Quali i progetti per il futuro?
Oltre all’organizzazione di nuove mostre e alla realizzazione di reportage, non ho le idee chiarissime per il futuro. Sono tendenzialmente una persona che prende la vita così come viene, e soprattutto non escludo nulla; anche perché a parer mio bisogna fare molte esperienze differenti per capire quale sia esattamente la propria strada e sicuramente io devo ancora sperimentare molto prima di stabilire una mia identità fotografica.
Quale la domanda che non ti ho fatto e avresti voluto ti facessi? Datti anche la risposta.
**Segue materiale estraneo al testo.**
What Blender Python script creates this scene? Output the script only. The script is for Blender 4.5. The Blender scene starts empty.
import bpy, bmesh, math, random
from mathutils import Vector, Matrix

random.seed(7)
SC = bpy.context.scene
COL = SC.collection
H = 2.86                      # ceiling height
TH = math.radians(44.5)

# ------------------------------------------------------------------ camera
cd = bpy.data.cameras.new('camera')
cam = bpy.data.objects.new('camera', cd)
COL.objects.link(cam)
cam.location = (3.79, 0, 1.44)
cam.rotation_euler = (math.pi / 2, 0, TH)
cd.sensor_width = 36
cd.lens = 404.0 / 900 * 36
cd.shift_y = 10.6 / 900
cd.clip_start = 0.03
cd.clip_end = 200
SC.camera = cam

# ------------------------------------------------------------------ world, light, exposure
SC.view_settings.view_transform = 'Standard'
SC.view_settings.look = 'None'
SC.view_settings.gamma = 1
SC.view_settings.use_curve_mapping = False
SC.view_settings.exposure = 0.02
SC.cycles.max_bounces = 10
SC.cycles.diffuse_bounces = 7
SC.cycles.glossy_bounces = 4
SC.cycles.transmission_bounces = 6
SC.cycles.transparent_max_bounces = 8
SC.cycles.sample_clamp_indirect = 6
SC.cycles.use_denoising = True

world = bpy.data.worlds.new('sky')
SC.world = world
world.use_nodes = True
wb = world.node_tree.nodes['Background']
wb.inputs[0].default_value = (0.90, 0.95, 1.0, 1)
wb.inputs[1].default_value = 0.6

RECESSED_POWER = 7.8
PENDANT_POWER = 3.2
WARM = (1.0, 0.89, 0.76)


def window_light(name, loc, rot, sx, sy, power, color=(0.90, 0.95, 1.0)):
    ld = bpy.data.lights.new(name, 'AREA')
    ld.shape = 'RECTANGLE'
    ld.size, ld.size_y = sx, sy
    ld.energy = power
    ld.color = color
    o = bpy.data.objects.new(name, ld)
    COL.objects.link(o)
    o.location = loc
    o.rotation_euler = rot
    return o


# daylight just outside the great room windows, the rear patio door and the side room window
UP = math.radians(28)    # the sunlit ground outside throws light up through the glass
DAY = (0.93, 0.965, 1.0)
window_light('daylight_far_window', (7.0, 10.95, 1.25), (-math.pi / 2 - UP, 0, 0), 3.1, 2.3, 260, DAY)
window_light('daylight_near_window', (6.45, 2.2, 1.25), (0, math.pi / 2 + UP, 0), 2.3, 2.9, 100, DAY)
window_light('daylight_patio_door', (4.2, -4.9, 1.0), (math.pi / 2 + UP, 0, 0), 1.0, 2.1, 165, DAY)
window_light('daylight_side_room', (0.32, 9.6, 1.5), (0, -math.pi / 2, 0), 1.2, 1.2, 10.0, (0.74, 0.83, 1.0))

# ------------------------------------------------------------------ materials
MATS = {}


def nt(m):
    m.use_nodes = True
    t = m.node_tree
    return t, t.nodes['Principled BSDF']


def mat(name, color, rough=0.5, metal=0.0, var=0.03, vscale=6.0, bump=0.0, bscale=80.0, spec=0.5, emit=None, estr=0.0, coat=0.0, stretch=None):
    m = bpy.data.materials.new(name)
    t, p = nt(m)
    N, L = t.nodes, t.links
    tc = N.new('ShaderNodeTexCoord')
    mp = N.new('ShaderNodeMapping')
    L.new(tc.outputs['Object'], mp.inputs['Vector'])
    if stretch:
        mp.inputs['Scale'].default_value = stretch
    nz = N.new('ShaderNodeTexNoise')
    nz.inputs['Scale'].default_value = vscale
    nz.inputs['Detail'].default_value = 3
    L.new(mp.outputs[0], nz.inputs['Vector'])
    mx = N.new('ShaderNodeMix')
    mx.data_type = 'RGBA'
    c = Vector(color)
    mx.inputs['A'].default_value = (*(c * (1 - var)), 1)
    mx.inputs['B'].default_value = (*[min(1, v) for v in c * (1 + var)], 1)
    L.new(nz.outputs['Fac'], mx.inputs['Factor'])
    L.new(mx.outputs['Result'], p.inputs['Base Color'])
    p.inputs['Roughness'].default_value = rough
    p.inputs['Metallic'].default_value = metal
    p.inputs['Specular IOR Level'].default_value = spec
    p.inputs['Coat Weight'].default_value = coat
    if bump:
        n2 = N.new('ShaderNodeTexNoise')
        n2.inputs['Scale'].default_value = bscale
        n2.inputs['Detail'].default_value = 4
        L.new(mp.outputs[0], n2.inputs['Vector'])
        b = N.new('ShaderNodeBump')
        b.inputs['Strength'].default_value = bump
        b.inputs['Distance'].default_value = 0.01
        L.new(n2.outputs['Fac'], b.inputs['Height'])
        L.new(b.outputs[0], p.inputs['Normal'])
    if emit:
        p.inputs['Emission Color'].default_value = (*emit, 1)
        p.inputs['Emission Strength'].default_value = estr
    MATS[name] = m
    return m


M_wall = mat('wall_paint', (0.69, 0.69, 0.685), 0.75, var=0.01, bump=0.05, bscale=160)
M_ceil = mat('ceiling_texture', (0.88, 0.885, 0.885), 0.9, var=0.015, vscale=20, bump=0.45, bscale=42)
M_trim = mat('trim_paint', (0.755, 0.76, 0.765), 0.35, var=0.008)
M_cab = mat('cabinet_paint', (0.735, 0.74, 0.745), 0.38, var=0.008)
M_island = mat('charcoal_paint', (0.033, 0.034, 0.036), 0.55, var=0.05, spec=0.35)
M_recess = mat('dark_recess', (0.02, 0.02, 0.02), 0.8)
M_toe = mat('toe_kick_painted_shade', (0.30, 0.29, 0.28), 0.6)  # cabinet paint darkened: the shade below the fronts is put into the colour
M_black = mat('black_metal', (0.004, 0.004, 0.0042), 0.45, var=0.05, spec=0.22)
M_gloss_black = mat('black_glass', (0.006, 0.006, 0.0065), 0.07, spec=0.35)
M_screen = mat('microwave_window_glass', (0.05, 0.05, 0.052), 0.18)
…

Mi sarebbe molto piaciuto rispondere ad una domanda riguardo il valore della fotografia percepito dai non fotografi. Nel senso che spesso quando effettuo un servizio fotografico per lavoro, i clienti non si rendono conto di quanta fatica ci sia dietro. Non pensano a tutta la fase di preparazione, progettazione, quella successiva di selezione e di editing nonché all’elevatissimo costo dell’attrezzatura professionale; di conseguenza il lavoro di noi fotografi spesso e volentieri viene svalutato a livello economico, ma anche artistico. Pensano spesso “beh ma che ci vuole a prendere la fotocamera e a scattare due foto”, finendo così per denigrare non solo un mestiere, ma proprio una forma d’arte. Credo che nessuno si sia mai permesso di dire “Ma che ci vuole a fare due spennellate su una tela” guardando La Gioconda, mentre invece tutti credono di poter giudicare i lavori artistici più moderni, non solo dei fotografi ma anche dei colleghi videomaker, grafici, illustratori digitali e via dicendo. Sarebbe davvero grandioso se tutti riuscissero a comprendere realmente il valore di quello che tutti noi realizziamo con sudore e fatica e iniziassero a reputarci dei lavoratori a tutti gli effetti e non dei semplici fannulloni. Ovviamente non tutti danno questa reputazione all’ambito artistico, ma credo che la strada verso la completa accettazione e comprensione delle nostre attività sia ancora lunga.
Chiudo questa intervista con la fotografia di un uomo per me speciale raccontato da Alessia in modo egregio. in questo scatto si percepisce la forza, la gioia, il dolore, il coraggio di un uomo che con i suoi occhi, a sua volta, racconta una vita ricca di emozioni.
Grazie ancora ad Alessia Galli per le risposte e per i suoi meravigliosi scatti.